■ SHORT PROBLEM
Repeat the records in full and exactly, omitting pictures.

■ SUPPLIED RECORDS
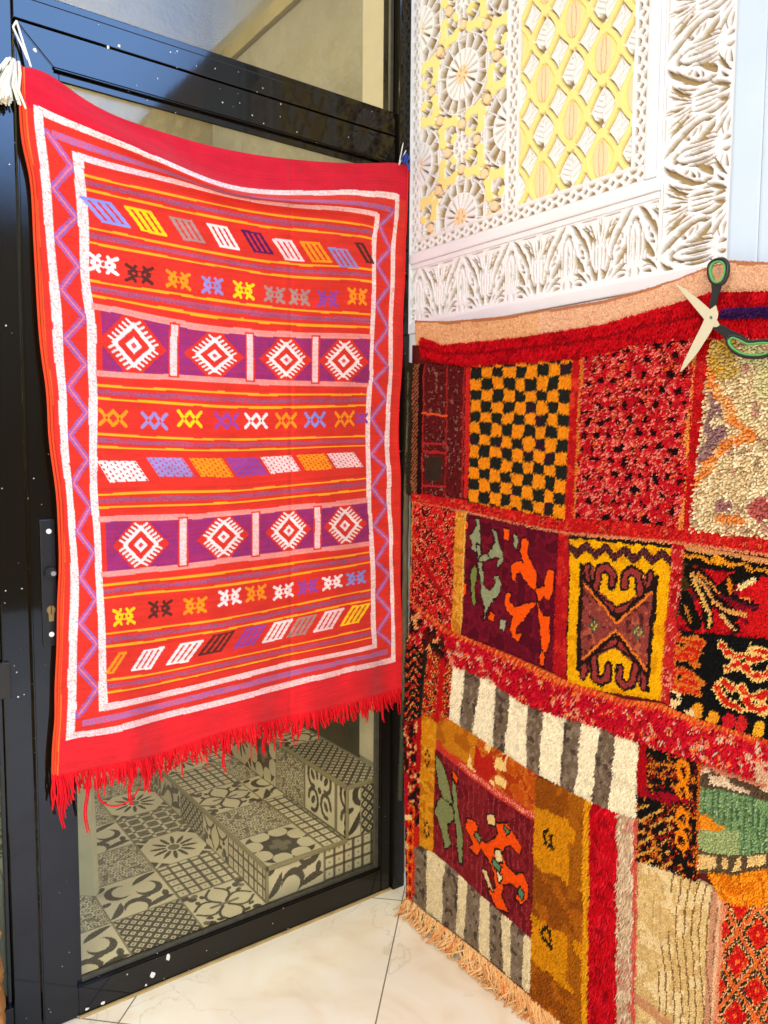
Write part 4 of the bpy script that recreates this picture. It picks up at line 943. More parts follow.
def d_leafy(c):
    W,H=c.W*.65,c.H; Bk=lin((20,20,20)); c.c[:]=Bk; S=lambda L:[(W*a,H*b) for a,b in L]
    def leaf(L,w,rim):
        P=S(L); q=[]
        for (xa,ya),(xb,yb) in zip(P[:-1],P[1:]):
            for t in np.linspace(0,1,4)[:-1]: q.append((xa+(xb-xa)*t,ya+(yb-ya)*t+.004*math.sin((xa+(xb-xa)*t)/.008)))
        q.append(P[-1]); d=c.dist(q); n=vnoise(c.x,c.y,.012,6)*.010
        c.put(d+n<w/2+.0065,lin(rim)); c.put(d+n<w/2+.0020,lin((206,36,24))); c.put((d+n<w/2-.003)&(vnoise(c.x,c.y,.010,2)>.60),lin((232,100,36)))
    for L in ([(.0,.06),(.20,.12),(.30,.10)],[(.02,.20),(.26,.24)],[(.0,.32),(.16,.30),(.24,.36)],[(.0,.48),(.22,.50)],[(.02,.62),(.24,.60),(.30,.56)],[(.08,.72),(.28,.68)],[(0,.40),(.05,.70)]): leaf(L,.016,(214,120,40))
    for L in ([(.52,.12),(.66,.22),(.90,.18),(1.1,.20)],[(.56,.34),(.70,.28),(.84,.36),(1.1,.32)],[(.56,.50),(.80,.58),(1.1,.54)],[(.50,.60),(.60,.70),(.72,.74)],[(.78,.66),(.95,.70),(1.1,.66)],[(.80,.10),(1.0,.12)],[(1.2,.2),(1.5,.3)],[(1.2,.5),(1.5,.6)]): leaf(L,.015,(238,196,116))
    m=(c.y>H*.84); c.put(m,Bk)
    for (a,b),k in (((.30,.88),(238,160,40)),((.46,.92),(238,160,40)),((.62,.90),(206,30,40)),((.74,.90),(206,40,40)),((.92,.90),(240,180,40))): c.ell(W*a,H*b,.011,.017,lin(k),.3)
    m=(c.x<W*.28)&(c.y>H*.76)&(vnoise(c.x,c.y,.012,4)>.56); c.put(m,lin((240,206,150)))
def d_seam(c):
    pick(c,[(192,14,38),(214,30,44),(150,8,26),(226,130,110),(232,110,40),(210,176,150)],.013,14,[6,4,2.5,1.5,1.0,.7]); 
    c.put((c.y<c.H*.10),lin((206,60,32))); c.put((c.y<c.H*.09)&(((c.x/.012)%1)<.5),lin((226,120,50)))
    m=(c.x>c.W*.80)&(vnoise(c.x,c.y,.03,5)>.62); c.put(m,lin((214,170,140)))
    m=(c.x<c.W*.10)&(c.y>c.H*.12); c.put(m&(vnoise(c.x,c.y,.014,8)>.46),lin((96,24,20))); c.put(m&(vnoise(c.x,c.y,.012,18)>.60),lin((36,24,18))); c.put(m&(vnoise(c.x,c.y,.010,28)>.70),lin((226,150,90)))
    m=c.inside([(c.W*.93,c.H*.9),(c.W*.99,c.H*.1),(c.W,c.H*.1),(c.W,c.H*.7),(c.W*.96,c.H)]); c.put(m,lin((124,96,128)))
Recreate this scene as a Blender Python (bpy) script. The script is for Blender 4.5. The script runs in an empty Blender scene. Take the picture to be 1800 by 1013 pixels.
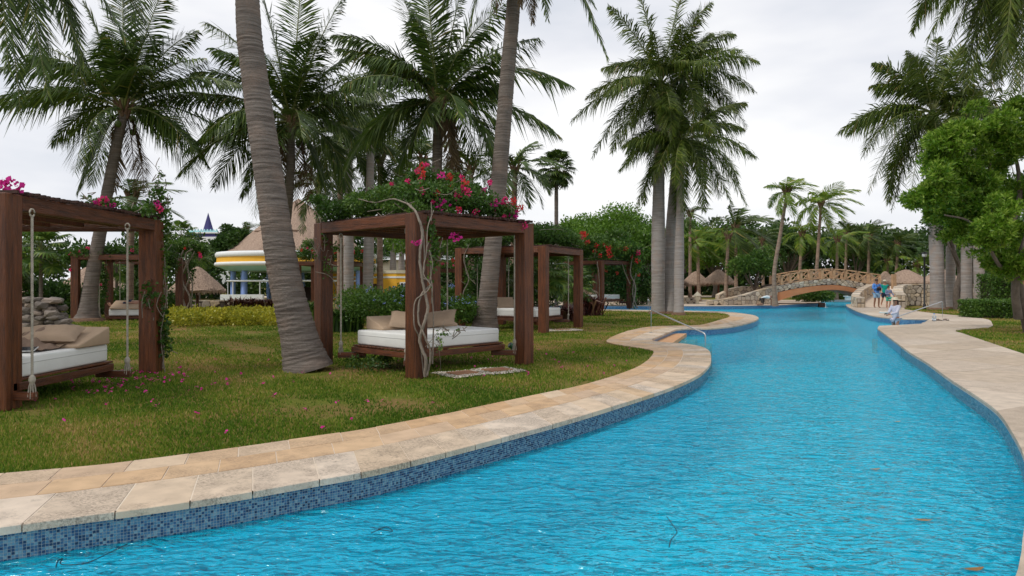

■ SOLVED PROBLEM
Write part 4 of the bpy script that recreates this picture. It picks up at line 943. More parts follow.
def d_leafy(c):
    W,H=c.W*.65,c.H; Bk=lin((20,20,20)); c.c[:]=Bk; S=lambda L:[(W*a,H*b) for a,b in L]
    def leaf(L,w,rim):
        P=S(L); q=[]
        for (xa,ya),(xb,yb) in zip(P[:-1],P[1:]):
            for t in np.linspace(0,1,4)[:-1]: q.append((xa+(xb-xa)*t,ya+(yb-ya)*t+.004*math.sin((xa+(xb-xa)*t)/.008)))
        q.append(P[-1]); d=c.dist(q); n=vnoise(c.x,c.y,.012,6)*.010
        c.put(d+n<w/2+.0065,lin(rim)); c.put(d+n<w/2+.0020,lin((206,36,24))); c.put((d+n<w/2-.003)&(vnoise(c.x,c.y,.010,2)>.60),lin((232,100,36)))
    for L in ([(.0,.06),(.20,.12),(.30,.10)],[(.02,.20),(.26,.24)],[(.0,.32),(.16,.30),(.24,.36)],[(.0,.48),(.22,.50)],[(.02,.62),(.24,.60),(.30,.56)],[(.08,.72),(.28,.68)],[(0,.40),(.05,.70)]): leaf(L,.016,(214,120,40))
    for L in ([(.52,.12),(.66,.22),(.90,.18),(1.1,.20)],[(.56,.34),(.70,.28),(.84,.36),(1.1,.32)],[(.56,.50),(.80,.58),(1.1,.54)],[(.50,.60),(.60,.70),(.72,.74)],[(.78,.66),(.95,.70),(1.1,.66)],[(.80,.10),(1.0,.12)],[(1.2,.2),(1.5,.3)],[(1.2,.5),(1.5,.6)]): leaf(L,.015,(238,196,116))
    m=(c.y>H*.84); c.put(m,Bk)
    for (a,b),k in (((.30,.88),(238,160,40)),((.46,.92),(238,160,40)),((.62,.90),(206,30,40)),((.74,.90),(206,40,40)),((.92,.90),(240,180,40))): c.ell(W*a,H*b,.011,.017,lin(k),.3)
    m=(c.x<W*.28)&(c.y>H*.76)&(vnoise(c.x,c.y,.012,4)>.56); c.put(m,lin((240,206,150)))
def d_seam(c):
    pick(c,[(192,14,38),(214,30,44),(150,8,26),(226,130,110),(232,110,40),(210,176,150)],.013,14,[6,4,2.5,1.5,1.0,.7]); 
    c.put((c.y<c.H*.10),lin((206,60,32))); c.put((c.y<c.H*.09)&(((c.x/.012)%1)<.5),lin((226,120,50)))
    m=(c.x>c.W*.80)&(vnoise(c.x,c.y,.03,5)>.62); c.put(m,lin((214,170,140)))
    m=(c.x<c.W*.10)&(c.y>c.H*.12); c.put(m&(vnoise(c.x,c.y,.014,8)>.46),lin((96,24,20))); c.put(m&(vnoise(c.x,c.y,.012,18)>.60),lin((36,24,18))); c.put(m&(vnoise(c.x,c.y,.010,28)>.70),lin((226,150,90)))
    m=c.inside([(c.W*.93,c.H*.9),(c.W*.99,c.H*.1),(c.W,c.H*.1),(c.W,c.H*.7),(c.W*.96,c.H)]); c.put(m,lin((124,96,128)))
Recreate this scene as a Blender Python (bpy) script. The script is for Blender 4.5. The script runs in an empty Blender scene. Take the picture to be 1800 by 1013 pixels.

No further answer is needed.